Hesabım
    Çaylaklar Çetesi
    BEYAZPERDE ELEŞTİRİSİ
    2,5
    Geçer
    Çaylaklar Çetesi

    Ayağı sürekli çelmeye takılan İspanyol komedisi...

    Yazar: Duygu Kocabaylıoğlu

    Sırtını yanlışlıklar silsilesine dayayan İspanyol komedileri yakın zamanda ülkemiz vizyonunda sıkça karşımıza çıkar oldu. Belli bir şablonu takip eden bu filmler, öyle olmaması gereken tüm olayların üst üste bindirildiği öyküleri, biraz da espri sosuna bulayıp, seyirci karşısına çıkartıyor. Bu Cuma gösterime giren Santi Amodeo imzalı Çaylaklar Çetesi de tam bu kalıbı uygulayan bir seyirlik.

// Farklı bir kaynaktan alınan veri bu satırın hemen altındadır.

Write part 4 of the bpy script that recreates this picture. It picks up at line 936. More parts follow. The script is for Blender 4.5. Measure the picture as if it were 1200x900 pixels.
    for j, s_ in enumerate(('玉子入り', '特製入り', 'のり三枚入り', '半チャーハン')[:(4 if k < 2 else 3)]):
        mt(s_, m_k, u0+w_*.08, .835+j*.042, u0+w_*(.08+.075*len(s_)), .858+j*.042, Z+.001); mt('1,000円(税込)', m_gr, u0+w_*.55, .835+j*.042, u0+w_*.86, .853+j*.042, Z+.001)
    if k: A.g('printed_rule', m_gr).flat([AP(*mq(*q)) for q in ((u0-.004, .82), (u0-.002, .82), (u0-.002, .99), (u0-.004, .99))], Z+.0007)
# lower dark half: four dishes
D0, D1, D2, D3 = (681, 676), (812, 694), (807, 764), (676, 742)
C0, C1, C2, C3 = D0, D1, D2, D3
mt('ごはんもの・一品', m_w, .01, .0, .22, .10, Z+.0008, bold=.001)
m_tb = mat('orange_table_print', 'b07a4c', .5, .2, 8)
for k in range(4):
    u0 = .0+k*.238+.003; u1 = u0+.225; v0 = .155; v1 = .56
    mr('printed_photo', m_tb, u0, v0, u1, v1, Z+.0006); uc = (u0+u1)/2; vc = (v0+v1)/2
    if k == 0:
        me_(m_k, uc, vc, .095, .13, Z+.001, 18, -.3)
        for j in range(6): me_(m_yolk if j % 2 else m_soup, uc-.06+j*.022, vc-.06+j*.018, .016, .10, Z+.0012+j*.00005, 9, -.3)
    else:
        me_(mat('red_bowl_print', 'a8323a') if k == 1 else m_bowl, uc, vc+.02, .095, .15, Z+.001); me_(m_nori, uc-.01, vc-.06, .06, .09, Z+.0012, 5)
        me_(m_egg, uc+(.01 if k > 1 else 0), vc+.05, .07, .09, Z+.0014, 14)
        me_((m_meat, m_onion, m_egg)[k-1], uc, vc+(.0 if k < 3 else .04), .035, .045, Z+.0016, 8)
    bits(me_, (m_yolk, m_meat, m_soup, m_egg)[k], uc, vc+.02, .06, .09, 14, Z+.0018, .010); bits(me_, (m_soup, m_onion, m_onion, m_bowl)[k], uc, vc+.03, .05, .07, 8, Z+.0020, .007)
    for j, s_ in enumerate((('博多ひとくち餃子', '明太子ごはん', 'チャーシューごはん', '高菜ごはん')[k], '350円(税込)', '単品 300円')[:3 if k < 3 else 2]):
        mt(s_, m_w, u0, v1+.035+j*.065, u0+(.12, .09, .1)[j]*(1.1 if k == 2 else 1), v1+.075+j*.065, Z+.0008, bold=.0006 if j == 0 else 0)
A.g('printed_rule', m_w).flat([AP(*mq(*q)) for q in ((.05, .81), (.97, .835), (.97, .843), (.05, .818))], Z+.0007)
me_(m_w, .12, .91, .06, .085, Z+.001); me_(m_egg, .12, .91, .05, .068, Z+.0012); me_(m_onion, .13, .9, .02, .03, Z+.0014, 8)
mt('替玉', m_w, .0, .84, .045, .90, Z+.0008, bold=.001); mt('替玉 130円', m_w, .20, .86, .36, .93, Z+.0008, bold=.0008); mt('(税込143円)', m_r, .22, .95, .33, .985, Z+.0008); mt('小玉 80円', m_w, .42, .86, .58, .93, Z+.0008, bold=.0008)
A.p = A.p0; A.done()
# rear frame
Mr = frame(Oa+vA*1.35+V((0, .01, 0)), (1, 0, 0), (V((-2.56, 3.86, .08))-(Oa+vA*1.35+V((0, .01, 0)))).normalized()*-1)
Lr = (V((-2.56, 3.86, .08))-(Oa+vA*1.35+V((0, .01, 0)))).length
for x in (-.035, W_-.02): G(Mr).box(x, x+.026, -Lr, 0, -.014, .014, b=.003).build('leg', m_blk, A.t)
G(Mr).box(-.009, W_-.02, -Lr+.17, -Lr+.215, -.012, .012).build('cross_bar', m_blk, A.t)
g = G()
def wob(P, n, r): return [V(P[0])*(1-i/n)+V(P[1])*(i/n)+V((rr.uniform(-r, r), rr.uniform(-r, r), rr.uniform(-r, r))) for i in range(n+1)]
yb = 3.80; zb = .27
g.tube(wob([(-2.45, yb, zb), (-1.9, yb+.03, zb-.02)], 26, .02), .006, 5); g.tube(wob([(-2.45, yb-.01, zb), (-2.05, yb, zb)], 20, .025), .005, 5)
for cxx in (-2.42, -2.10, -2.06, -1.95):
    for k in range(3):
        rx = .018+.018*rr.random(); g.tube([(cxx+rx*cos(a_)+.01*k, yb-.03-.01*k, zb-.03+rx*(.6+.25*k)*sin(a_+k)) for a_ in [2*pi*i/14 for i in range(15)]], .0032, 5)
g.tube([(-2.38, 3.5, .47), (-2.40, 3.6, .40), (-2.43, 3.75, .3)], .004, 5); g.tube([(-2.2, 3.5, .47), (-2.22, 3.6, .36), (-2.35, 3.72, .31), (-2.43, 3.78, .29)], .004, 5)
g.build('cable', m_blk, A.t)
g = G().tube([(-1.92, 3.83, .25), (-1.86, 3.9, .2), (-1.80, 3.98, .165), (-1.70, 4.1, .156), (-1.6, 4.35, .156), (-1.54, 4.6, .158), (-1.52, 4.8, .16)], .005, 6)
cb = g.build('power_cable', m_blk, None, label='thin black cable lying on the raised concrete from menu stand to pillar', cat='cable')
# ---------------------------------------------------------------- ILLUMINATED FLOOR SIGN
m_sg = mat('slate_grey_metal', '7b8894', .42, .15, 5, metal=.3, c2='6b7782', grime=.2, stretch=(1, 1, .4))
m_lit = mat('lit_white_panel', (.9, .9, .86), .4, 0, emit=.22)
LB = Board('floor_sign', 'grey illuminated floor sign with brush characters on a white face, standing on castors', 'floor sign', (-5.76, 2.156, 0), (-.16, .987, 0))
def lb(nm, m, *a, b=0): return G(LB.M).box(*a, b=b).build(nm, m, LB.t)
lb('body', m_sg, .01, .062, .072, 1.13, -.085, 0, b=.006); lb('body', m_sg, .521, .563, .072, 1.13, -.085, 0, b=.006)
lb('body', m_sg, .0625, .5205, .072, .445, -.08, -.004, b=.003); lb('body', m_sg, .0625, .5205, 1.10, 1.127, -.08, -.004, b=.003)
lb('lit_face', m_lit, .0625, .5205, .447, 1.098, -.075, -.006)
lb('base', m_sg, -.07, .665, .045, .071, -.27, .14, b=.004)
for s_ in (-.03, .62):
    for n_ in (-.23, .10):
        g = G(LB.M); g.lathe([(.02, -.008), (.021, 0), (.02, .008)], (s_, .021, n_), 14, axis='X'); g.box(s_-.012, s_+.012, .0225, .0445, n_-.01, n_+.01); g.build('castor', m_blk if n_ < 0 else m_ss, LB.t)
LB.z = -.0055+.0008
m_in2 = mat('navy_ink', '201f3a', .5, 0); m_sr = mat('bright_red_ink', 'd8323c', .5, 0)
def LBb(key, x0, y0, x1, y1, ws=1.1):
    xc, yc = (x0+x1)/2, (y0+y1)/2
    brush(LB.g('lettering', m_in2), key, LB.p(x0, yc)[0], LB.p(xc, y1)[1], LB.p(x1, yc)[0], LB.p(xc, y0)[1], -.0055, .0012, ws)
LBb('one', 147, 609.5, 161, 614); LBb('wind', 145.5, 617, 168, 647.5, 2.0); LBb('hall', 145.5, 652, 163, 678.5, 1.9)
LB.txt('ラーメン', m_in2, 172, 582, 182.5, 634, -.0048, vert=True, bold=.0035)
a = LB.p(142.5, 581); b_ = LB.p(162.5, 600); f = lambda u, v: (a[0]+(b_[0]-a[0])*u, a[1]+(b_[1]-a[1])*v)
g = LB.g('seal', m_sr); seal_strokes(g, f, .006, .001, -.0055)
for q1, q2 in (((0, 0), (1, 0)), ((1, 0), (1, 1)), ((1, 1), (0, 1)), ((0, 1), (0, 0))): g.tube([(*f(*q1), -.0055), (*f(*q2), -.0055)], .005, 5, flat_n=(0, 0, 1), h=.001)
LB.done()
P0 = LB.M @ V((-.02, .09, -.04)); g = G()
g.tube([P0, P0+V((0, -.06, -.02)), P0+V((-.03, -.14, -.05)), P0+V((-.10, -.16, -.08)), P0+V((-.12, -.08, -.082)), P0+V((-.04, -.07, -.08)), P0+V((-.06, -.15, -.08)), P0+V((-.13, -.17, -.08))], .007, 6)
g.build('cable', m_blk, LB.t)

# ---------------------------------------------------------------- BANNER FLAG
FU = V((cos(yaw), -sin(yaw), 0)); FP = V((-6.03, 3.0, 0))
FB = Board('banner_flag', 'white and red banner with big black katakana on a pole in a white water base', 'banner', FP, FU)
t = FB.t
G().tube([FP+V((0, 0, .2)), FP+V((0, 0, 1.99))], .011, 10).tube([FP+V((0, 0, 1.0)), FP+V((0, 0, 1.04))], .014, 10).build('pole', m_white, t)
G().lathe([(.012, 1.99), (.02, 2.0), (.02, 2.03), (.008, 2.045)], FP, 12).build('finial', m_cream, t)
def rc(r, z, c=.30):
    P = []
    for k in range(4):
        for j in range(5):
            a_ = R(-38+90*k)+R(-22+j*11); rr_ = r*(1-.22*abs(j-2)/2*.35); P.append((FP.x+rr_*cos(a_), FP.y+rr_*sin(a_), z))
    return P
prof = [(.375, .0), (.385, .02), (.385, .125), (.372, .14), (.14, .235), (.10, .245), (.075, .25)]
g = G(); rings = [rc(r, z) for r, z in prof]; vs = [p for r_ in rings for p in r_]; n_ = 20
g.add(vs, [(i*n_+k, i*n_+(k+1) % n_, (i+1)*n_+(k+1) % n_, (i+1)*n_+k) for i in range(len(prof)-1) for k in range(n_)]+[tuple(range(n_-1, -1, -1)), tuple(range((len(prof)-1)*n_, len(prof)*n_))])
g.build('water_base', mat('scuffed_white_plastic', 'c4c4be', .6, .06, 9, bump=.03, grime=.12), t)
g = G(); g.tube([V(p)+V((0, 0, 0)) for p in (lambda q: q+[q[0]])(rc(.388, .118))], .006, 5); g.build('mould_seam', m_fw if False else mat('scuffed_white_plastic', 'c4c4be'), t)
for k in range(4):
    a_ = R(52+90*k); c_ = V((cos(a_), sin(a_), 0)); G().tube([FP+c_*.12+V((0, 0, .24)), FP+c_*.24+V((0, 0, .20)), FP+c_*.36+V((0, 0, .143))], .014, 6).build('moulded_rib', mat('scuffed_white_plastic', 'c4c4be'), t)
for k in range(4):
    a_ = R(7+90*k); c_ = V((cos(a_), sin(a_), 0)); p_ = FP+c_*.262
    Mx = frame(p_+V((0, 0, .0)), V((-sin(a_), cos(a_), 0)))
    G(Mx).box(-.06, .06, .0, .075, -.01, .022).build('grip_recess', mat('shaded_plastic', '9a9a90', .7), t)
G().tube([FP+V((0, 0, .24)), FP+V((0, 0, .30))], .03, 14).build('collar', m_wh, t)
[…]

    Konusunu kısaca özetlememiz gerekirse, acil paraya ihtiyacı olan pizzacı Edu, hafif şaşkın İtalyan ortağı Gigi’yi ikna ederek, büyük bir holdingin patronu olan Bay Larea’yı kaçırma planı yapar. Öte yandan çalışanlarından biri olan David’ni kızı Paula ile birlikte olmasından hiç haz etmeyen Bay Larea, David onu odasına çağırıp, sert bir konuşma yaparken bir anda baygınlık geçirir ve yere yığılır. Ne yapacağını bilemeyen David en yakın arkadaşı Mudo’yu yardıma çağırırken, birbirini izleyen hatalar zincirinin de ilk halkası kopmuş olur…

    Film bu iki öyküyü eş zamanlı bir kurguyla, her iki ekibin başına gelenleri, yaşadıklarını paralel bir anlatımla beyazperdeye taşıyor. Bu Amerikanvari anlatım tarzı ise filmin temposunu bir noktaya kadar yakalamanıza yardımcı oluyor. Kamera iki ekipten birisine geçtiğinde “Acaba bu sefer başlarına nasıl bir saçmalık gelecek?” diye sormadan duramıyoruz. Baya maliyetli olduğu aşikar araba kovalamaca sahneleri, filmin en orijinal dokularından biri olan doğum günü partisi, başa bela açmak konusunda ‘master’ yapmış oldukça inatçı ve kibirli karakterleriyle yapım kendisini iyi-kötü 90 dakika seyrettiriyor.

    Filmin yönetmenliğini üstlenen Santi Amodeo, senaryosuna da üç kişilik bir ekip ile imza atmış. 2003 tarihli Astronautas filmiyle Avrupa’nın çeşitli festivallerinde ödüller kazanmış olan Amodeo’nun dördüncü uzun metrajlı işi olan filmin orijinal adı aslında “Bambi’yi Öldürdü” anlamına gelen ¿Quién mató a Bambi?” ki bu filmin genel öyküsü ile uyumlu bir başlık. Vizyon için yerelleştirirken maalesef buhar olup kaybolan bu esprili gönderme, filmin sürprizli finaline de işaret ediyor.

    Oyunculuklarda Ernesto Alterio ve Julián Villagrán saçmalığın ve inatçılığın dozu konusunda döktürürken, başrol Quim Gutiérrez kendisinden bekleneni veriyor. Bu noktada filmin en özgün iki karakterinin uyuşturucu bağımlısı avukat Adelardo (Joaquín Nuñez) ve doğum günü sahibesi olan Bayan Larea (Belén Ponce de León) olduğunu eklememiz gerek. En orijinal karakterleri hikayenin akışı içerisinde kesiştirmek de akıllıca bir hamle olmuş. Futbol severler içinse başarılı İspanyol futbolcu Andrés Iniesta’nın filmde konuk oyuncu olduğunu ekleyelim.

    Sonuç olarak karşımızda anlatımı yer yer vasata kaçabilen, ama temposunu korumak için elinden gelen çabayı da sarf eden bir film var. Özellikle kaçırılan adamların başına gelenler ve her şeye rağmen hayatta kalmaları mantıksızlık sınırını zorlarken, film derdinin düşündürmeden sırf eğlendirmek olduğunu doğum günü partisinin finaliyle de kanıtlıyor. Bol korku ve gerilimin vizyonu ablukaya aldığı şu günlerde her ne kadar komedi kontenjanından önümüze gelse de, ev sineması alternatifi olarak değerlendirilmesinde de bir mahsur yok kanımca.